Fabiana Palladino’s new single, “Waiting”, is the latest release from the Paul Institute, the record label and creative house founded by pop visionaries Jai Paul and A. K. Paul.
“Waiting” has undergone several permutations since Palladino – a London singer, songwriter, multi-instrumentalist, and producer – first wrote the song six years ago. Initially inspired by Prince’s “When You Were Mine”, the final version is an uptempo pop song with yearning lyrics driven by an instantly unforgettable guitar riff and bright bursts of digital synths. The song also features bass guitar from Fabiana Palladino’s father, the versatile session bassist Pino Palladino.
Fabiana Palladino has played music from a young age. Both of her parents are musicians: her mother a backing singer, her father having played with everyone from The Who to Nine Inch Nails to D’Angelo. Instruments were always around the house (one day when she was a child, Palladino woke up to find that her mum had left a keyboard in her bedroom), and when she was at school, she also learned to play the drums, bass, and guitar while singing in choirs. Growing up in Hampton Hill, an unremarkable South West London suburb, music was a way to add some colour to a neutral environment.

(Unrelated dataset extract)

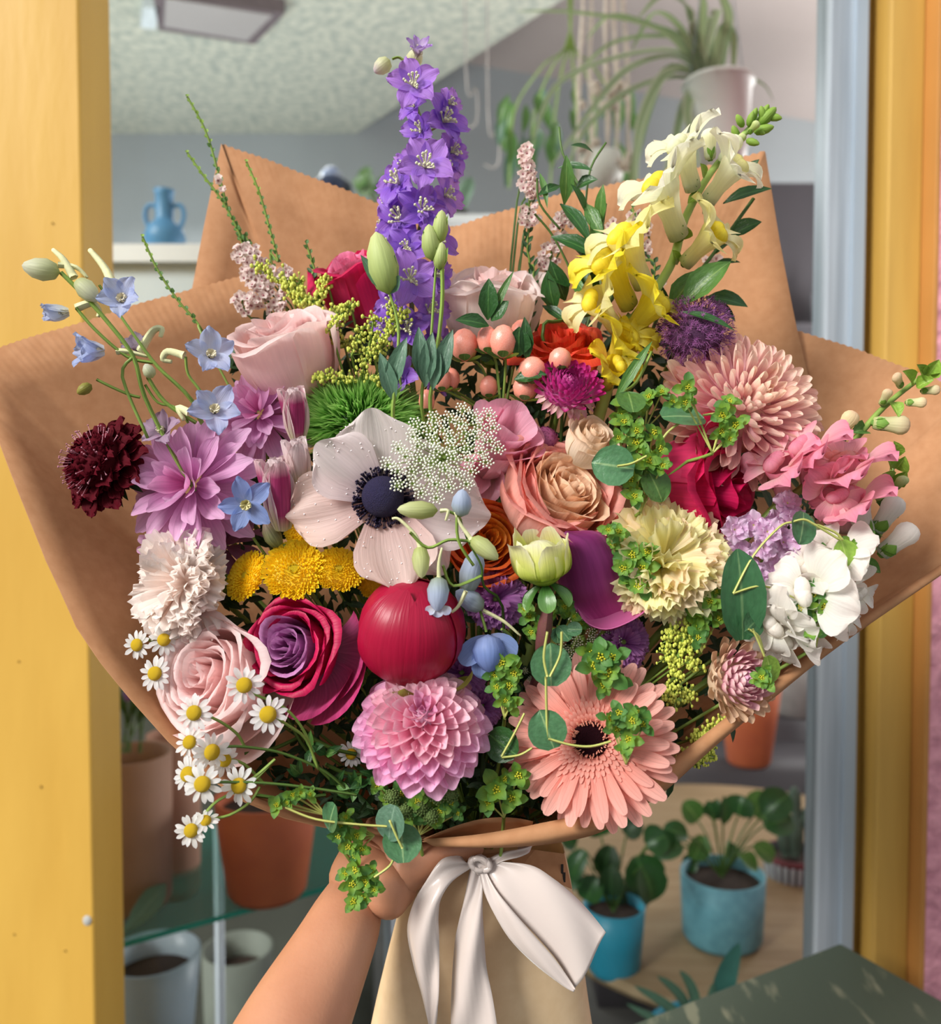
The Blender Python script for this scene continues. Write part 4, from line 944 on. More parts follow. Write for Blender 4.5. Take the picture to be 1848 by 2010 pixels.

Around the house and in the car to school, Palladino’s parents would listen to soul musicians like Stevie Wonder, Donny Hathaway, and Aretha Franklin. Later, while studying at Goldsmiths University, she was introduced to Kate Bush’s album Hounds of Love, which opened her ears to a whole side of the British pop and rock canon, like David Bowie and Peter Gabriel – artists with a singular vision, who created music that feels like its own world. It’s a sensibility that Palladino brings to her own music, too, where she produces, writes, and sings across her records. Her sound is immediately distinctive, pairing beautifully crafted melodic pop songwriting with bold, inventive, left-of-centre production choices.
After university, Palladino worked as a session musician in London’s 2010s indie, pop, electronic, and R&B scene. She played with Ghostpoet, the Maccabees, SBTRKT, and Sampha. More recently, she has been a member of Jessie Ware’s live band, and last year appeared on records like Kindness’s “Cry Everything” and Jai Paul’s “Do You Love Her Now”. Even while playing with other artists, she always felt the urge to write more music of her own and embrace the emotional release that comes when musical ideas and lyrics fall into place.
It was an email from Jai Paul that randomly turned up in her inbox one day that encouraged her to take her own songwriting more seriously. Jai reached out to Palladino to tell her that he liked her SoundCloud demos, and after meeting up, he explained that he and A. K. were thinking of starting a label. She was one of the first artists to sign to the Paul Institute, debuting on the label in 2017 with “Mystery”, described by Pitchfork as “a scratch track from a big-budget ’80s studio that’s been smuggled out on reel-to-reel tape”. She followed it up with 2018’s “Shimmer”, which caught the ear of Swedish pop icon Robyn, who both included Palladino in her guest edit for Dazed & Confused Magazine and gave her an on-stage shout-out during her Songwriter of the Decade acceptance speech at the NME Awards 2020.
Last year, Fabiana Palladino performed several shows with the Paul Institute at their residency at London’s Laylow, as well as support slots for Anna of the North, Georgia, and Nilüfer Yanya. She is currently working on her debut album.